Now McGuire, who was sworn in on Monday, must harness that energy as he takes on his biggest challenge yet — guiding the Legislature’s upper house as the state grapples with an estimated $38-billion budget deficit. The Senate leader plays a powerful role negotiating the state budget with the governor and the Assembly speaker, making it one of the most influential positions in state government.

At a swearing-in ceremony at the Capitol on Monday, McGuire vowed to “buckle down” and right the budget in the same way that Californians struggling financially are forced to “live within their means” and make sacrifices in their personal spending, Mays writes.

“We know that tough decisions lie ahead,” McGuire said in an emotional speech on the Senate floor that at times drove him to tears. “We are going to protect our progress.”

Super weird Super Bowl politics

A red MAGA hat with a SF Niners logo patched on it.
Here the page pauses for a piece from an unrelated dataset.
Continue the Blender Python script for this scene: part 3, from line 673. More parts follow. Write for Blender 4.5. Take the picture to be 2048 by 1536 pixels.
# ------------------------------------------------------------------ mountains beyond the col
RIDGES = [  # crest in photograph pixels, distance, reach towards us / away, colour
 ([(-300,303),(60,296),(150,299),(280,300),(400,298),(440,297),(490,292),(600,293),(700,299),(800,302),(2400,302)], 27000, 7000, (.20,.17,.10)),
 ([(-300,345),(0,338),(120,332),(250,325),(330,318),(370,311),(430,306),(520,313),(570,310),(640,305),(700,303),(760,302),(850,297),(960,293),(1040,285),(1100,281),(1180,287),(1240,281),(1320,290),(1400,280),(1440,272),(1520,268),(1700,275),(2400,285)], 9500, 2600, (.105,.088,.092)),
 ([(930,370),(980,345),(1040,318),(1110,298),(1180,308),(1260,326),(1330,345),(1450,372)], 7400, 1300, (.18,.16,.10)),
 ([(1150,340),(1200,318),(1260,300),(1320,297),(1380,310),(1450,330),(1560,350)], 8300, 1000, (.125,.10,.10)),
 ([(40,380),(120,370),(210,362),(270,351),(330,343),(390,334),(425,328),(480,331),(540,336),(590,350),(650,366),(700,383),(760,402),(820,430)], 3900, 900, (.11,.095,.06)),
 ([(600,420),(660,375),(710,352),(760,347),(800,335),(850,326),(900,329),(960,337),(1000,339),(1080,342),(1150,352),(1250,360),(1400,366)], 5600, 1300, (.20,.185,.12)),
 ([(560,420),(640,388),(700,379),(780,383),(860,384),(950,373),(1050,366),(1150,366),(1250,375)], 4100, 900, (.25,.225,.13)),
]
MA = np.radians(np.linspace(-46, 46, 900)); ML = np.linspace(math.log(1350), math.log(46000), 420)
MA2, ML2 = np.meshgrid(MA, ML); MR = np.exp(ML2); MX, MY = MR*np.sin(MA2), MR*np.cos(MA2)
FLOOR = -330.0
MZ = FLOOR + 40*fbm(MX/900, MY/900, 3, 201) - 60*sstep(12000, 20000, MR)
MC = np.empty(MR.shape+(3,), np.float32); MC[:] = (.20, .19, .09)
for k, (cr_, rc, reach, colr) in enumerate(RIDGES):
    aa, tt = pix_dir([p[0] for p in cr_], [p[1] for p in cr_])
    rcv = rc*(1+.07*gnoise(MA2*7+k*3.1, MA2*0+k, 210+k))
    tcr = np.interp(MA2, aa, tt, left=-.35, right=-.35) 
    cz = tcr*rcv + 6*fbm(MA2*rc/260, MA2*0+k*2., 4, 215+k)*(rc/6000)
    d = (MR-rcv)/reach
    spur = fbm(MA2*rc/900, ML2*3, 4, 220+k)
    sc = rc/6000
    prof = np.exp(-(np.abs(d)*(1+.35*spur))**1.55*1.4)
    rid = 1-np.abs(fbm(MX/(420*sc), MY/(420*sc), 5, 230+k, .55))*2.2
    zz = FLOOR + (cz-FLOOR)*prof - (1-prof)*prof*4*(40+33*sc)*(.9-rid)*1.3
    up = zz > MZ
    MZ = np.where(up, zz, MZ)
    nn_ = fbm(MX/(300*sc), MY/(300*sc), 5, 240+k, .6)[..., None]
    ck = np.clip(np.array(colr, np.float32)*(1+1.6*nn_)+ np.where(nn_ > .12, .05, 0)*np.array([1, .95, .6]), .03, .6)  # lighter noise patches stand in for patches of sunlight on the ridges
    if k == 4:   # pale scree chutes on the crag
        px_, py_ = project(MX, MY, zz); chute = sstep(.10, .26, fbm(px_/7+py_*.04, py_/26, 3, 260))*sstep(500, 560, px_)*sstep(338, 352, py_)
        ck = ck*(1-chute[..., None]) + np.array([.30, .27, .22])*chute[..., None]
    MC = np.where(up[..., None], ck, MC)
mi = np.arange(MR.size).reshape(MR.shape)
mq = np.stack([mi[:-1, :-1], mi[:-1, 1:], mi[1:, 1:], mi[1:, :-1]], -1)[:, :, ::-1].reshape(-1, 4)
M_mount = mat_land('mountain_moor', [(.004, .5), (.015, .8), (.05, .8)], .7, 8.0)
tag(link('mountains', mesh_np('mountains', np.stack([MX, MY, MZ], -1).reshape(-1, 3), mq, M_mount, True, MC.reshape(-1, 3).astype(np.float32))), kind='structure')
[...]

Sunglasses under the hat show Taylor Swift mirrored in the lenses.
San Francisco has long been a conservative punching bag, but some far-right commentators now say they plan to cheer for the city in the Super Bowl
(Los Angeles Times photo illustration; photos by Associated Press, Unsplash)

As America’s two favorite pastimes — football and intricate political conspiracy theories — collide in the runup to Super Bowl LVIII, a strange thing has happened, writes my colleague Julia Wick.

Several conservative commentators announced that they plan to root for San Francisco, the liberal city they more typically vilify.


The nascent 49ers fans declaring their unlikely allegiance are sticking it to Taylor Swift, the pop star dating Kansas City Chiefs tight end Travis Kelce, who will be facing off against the 49ers on Sunday.

Swift has been at the center of a series of sprawling but unfounded right-wing conspiracies that allege she is somehow in cahoots with the NFL to hurt Donald Trump’s chances in the 2024 election and help reelect President Biden by, among other things, endorsing him during the Super Bowl. Swift endorsed Biden in 2020 but there is no evidence that she plans to make any political announcements at the big game this weekend.

Nonetheless the conspiracies led one conservative pundit to declare on Fox News that he’s “proudly supporting the San Francisco 49ers, America’s team.”

Democratic San Francisco Assemblymember Matt Haney told Wick that it was “a little strange to see people who usually hate San Francisco now cheering for San Francisco.”

“They hate Taylor Swift even more, I guess,” he said.

Gov. Gavin Newsom — former mayor of San Francisco and longtime 49ers fan — called the GOP criticism of Taylor Swift “sad and pathetic.”

He’s been traveling the country to stump for Biden. And no, he is not rooting for the Chiefs.